Unser turned down offers from the seven clubs that drafted him in the re-entry draft and was without a team as  late as last February, when Phillies' General Manager Paul Owens picked him in another re-entry draft.

 

NOW, UNSER must be considered one of Owens' more successful reclamation projects. Signed last March to a contract that expires at the end of the season, Unser hit .304 and drove in 14 runs as a pinch-hitter. A line-drive hitter, Unser surprised even himself by setting a major league record with three consecutive pinch-hit home runs. He has seven pinch homers in his 12-year career, four of them coming last season.

 

"When I left Montreal I had two pinch hits all year," he said. "Then I turned it around and became a good pinch-hitter and that comes from extra work, hitting in the cages and off the tee and working with (Coach) Billy DeMars.

 

"In Montreal, I was making the transition from being an every day player. I had to get it in my mind that there's still something meaningful you can do for a club when you're no longer an every day player."

 

Unser began to apply himself to getting the knack of pinch-hitting when he came to the Phillies. During spring training he took instruction from DeMars. During the season, Unser spent much of his game-time in the locker room, swinging a bat in front of a mirror.

 

"I DON'T know of any real criteria for being a good pinch-hitter except to hit the ball hard consistently," said Unser. "A lot of guys have to play every day to hit the ball hard consistently.
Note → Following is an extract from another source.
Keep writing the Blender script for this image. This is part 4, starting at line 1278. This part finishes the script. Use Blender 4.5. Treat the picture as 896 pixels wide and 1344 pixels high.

I did have to play every day – until last year."

 

Last season might even be considered a watershed year for Unser, who wants a multi-year contract from the Phillies after this season.

 

"I just worked so hard on hitting that my whole world revolved around the moment I would get up to the plate," he said

 

Which may well be the secret of successful pinch-hitting, a knack Unser forced himself to learn.